Identify each line in the records below that contains the word "picks", and copy it.

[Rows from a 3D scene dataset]
────────────────
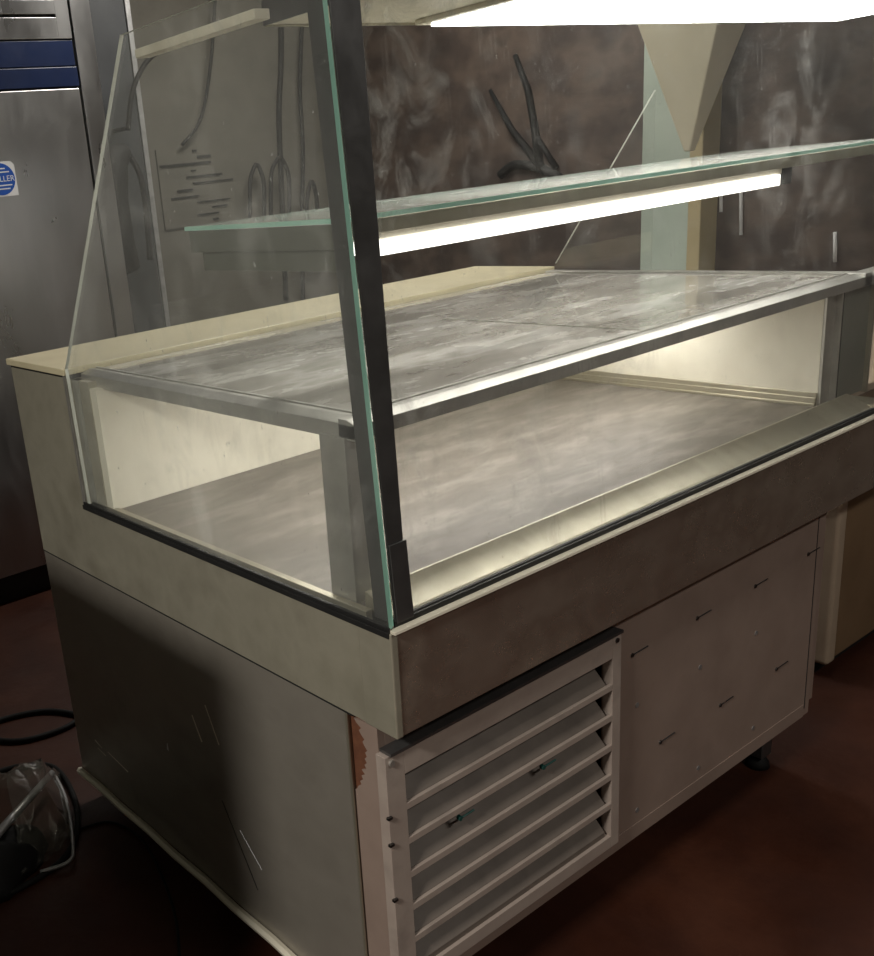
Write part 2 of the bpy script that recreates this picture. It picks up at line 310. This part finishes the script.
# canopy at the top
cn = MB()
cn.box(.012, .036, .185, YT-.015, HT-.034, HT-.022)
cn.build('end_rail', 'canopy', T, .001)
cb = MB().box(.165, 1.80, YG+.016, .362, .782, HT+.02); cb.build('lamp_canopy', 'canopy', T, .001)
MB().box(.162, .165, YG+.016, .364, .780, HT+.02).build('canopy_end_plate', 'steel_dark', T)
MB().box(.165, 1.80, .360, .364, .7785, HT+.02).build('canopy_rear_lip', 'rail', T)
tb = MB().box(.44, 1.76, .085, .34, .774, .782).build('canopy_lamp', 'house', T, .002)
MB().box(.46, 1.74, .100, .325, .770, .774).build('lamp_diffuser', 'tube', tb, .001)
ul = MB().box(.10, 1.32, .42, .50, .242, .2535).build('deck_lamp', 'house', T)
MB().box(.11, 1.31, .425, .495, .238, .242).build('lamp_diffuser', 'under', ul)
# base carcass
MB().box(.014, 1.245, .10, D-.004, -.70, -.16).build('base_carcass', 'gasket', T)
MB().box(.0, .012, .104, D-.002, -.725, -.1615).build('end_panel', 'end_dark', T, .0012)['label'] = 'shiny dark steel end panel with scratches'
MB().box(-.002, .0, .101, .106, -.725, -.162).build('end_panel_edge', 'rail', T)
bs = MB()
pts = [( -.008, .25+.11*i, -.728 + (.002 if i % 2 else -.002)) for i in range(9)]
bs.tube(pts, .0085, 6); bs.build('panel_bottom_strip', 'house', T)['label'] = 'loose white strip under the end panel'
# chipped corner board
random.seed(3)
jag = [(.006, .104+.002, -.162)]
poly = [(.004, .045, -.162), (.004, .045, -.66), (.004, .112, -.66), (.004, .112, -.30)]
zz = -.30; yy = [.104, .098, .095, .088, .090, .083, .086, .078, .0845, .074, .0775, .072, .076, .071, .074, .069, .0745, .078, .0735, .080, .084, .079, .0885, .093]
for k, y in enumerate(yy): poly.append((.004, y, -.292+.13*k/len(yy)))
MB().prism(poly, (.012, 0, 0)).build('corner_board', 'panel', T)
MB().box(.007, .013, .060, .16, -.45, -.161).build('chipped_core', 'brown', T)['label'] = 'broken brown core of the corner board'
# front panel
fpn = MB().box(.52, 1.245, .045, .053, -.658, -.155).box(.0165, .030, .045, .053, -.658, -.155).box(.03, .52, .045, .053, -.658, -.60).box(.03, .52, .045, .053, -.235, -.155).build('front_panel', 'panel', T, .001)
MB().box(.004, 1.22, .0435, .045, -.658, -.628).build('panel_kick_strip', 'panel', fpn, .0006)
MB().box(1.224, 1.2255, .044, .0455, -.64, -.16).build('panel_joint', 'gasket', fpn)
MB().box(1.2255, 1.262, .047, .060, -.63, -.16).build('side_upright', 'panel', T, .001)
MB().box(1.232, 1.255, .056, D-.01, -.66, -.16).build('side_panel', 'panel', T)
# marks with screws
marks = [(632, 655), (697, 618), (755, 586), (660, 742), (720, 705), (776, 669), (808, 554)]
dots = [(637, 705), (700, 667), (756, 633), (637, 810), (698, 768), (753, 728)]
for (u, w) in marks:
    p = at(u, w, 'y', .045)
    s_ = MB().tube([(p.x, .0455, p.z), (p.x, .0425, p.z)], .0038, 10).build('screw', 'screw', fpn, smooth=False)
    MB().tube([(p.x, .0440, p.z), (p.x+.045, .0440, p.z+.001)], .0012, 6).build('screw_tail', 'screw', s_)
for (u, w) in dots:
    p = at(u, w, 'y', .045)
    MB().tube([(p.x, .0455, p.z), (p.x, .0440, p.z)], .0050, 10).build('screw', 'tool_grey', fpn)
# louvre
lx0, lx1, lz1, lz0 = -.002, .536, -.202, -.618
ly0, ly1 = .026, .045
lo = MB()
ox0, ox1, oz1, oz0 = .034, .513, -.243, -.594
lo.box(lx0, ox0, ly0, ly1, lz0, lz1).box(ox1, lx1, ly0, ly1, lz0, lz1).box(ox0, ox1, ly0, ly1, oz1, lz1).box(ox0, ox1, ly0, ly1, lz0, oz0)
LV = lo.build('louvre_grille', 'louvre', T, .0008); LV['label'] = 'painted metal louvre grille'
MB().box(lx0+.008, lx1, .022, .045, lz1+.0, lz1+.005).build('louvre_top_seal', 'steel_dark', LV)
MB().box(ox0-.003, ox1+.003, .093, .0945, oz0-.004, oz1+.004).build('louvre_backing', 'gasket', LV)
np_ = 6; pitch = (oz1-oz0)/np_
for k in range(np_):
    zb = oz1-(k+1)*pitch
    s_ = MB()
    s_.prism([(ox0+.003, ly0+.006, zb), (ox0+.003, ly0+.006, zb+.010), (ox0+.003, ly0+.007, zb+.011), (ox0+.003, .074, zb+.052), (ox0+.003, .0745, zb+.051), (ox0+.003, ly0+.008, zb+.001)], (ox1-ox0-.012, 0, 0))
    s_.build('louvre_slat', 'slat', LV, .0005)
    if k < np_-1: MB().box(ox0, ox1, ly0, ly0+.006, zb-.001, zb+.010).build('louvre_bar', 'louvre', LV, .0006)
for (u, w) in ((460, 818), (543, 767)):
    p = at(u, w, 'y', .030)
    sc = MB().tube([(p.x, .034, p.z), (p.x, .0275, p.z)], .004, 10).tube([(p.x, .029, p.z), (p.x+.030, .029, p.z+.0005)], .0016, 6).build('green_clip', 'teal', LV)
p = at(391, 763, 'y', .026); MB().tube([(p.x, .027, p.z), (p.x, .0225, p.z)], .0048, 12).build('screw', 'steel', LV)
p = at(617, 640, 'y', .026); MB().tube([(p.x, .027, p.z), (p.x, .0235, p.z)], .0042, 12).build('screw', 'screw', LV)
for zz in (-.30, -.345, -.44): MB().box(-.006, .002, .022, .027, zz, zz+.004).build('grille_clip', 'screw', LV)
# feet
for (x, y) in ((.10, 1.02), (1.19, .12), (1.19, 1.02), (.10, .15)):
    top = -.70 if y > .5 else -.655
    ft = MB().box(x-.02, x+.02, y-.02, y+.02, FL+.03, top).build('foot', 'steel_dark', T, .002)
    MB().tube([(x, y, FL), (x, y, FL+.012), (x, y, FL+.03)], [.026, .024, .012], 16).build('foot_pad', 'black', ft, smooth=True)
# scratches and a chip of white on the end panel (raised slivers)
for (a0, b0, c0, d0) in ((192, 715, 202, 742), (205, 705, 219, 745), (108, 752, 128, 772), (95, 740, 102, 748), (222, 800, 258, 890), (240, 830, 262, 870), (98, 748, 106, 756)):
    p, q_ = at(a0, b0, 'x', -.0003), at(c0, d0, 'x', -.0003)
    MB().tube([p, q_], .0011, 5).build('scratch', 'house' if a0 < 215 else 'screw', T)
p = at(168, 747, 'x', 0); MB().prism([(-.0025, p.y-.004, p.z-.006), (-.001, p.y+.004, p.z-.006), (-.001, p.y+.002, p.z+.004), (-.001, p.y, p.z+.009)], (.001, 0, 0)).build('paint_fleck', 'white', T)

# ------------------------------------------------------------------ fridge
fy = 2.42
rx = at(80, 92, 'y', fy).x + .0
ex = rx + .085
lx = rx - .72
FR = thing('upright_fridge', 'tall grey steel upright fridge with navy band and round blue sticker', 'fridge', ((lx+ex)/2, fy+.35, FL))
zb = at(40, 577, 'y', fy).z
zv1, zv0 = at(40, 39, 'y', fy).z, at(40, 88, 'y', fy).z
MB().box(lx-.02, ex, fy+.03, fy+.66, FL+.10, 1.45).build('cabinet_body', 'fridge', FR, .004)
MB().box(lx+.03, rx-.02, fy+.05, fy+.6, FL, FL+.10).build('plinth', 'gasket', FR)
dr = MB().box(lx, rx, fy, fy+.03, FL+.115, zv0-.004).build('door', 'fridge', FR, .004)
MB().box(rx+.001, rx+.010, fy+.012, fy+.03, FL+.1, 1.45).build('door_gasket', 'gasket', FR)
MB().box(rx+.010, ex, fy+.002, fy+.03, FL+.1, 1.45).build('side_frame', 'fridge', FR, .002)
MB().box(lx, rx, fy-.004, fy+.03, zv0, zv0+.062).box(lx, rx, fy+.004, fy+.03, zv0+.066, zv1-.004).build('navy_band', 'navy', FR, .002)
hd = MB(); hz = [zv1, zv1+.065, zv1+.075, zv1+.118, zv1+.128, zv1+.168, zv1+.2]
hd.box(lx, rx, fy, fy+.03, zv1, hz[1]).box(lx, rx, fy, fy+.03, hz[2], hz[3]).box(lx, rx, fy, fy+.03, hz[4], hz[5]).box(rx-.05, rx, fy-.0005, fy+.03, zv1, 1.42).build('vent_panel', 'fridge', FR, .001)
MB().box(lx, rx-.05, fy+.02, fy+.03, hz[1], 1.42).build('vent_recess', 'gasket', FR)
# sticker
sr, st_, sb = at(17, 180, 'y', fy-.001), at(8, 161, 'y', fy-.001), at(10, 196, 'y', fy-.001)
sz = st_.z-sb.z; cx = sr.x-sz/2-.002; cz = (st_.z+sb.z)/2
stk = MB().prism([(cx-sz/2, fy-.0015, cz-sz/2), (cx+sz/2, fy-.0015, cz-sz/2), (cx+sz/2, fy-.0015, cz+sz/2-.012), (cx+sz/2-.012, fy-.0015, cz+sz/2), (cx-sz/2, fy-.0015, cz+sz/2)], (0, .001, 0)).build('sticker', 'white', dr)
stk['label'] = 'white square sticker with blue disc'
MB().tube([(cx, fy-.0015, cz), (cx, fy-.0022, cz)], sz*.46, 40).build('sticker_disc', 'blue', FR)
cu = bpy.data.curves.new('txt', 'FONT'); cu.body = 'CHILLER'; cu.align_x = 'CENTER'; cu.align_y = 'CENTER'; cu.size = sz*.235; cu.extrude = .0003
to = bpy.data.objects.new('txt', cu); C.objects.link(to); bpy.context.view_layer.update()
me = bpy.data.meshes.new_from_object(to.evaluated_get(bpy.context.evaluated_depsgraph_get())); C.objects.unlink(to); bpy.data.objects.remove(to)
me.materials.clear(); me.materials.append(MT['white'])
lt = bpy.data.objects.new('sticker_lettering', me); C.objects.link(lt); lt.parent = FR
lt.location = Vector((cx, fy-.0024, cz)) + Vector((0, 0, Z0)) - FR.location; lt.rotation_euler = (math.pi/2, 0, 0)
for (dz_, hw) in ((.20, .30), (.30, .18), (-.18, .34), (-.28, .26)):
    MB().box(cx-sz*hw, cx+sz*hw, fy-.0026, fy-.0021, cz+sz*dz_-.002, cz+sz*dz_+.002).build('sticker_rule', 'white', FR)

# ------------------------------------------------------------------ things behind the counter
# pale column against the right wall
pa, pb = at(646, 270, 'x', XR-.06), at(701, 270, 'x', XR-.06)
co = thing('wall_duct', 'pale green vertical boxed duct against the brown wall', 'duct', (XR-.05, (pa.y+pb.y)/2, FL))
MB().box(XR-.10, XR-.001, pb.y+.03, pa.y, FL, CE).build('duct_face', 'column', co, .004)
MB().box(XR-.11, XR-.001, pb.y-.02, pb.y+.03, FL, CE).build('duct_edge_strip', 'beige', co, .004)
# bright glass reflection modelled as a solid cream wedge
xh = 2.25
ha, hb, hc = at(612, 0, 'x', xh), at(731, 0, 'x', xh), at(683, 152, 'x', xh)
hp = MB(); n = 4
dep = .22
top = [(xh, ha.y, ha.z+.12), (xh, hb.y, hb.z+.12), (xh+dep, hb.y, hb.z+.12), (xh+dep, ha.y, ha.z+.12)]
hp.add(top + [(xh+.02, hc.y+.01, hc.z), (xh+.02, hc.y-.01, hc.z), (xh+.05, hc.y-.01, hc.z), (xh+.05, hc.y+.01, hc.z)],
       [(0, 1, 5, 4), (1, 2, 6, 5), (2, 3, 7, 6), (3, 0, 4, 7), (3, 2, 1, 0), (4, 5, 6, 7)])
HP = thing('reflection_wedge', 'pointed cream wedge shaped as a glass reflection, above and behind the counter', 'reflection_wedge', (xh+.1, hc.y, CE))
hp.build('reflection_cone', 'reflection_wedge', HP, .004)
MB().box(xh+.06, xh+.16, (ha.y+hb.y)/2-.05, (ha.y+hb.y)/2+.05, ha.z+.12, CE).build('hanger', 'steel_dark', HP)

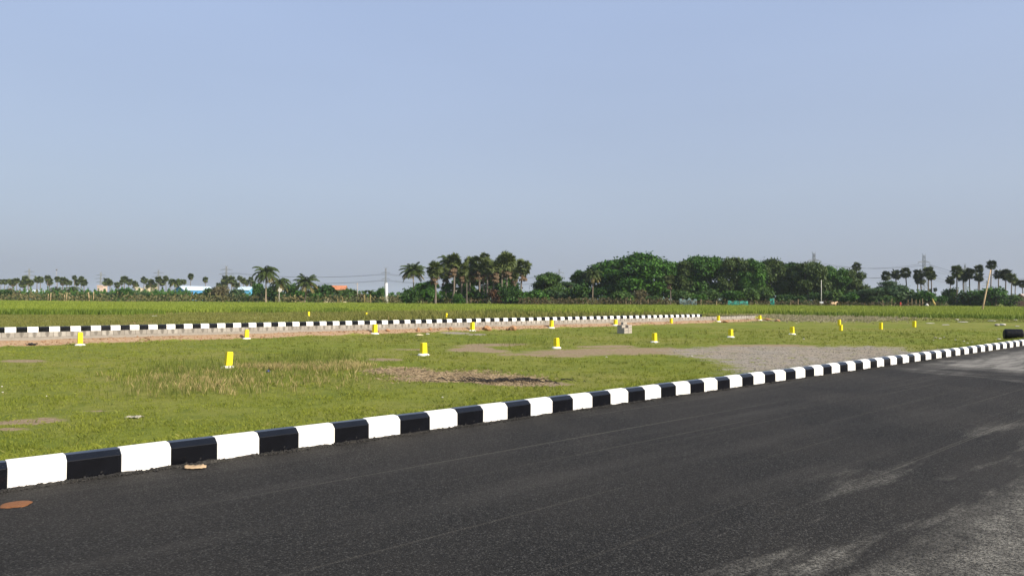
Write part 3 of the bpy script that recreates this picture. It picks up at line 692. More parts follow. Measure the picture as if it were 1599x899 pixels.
────────────────
#### [WRITTEN RESPONSE]
Write part 2 of the bpy script that recreates this picture. It picks up at line 310. This part finishes the script.
Write part 3 of the bpy script that recreates this picture. It picks up at line 692. More parts follow. Measure the picture as if it were 1599x899 pixels.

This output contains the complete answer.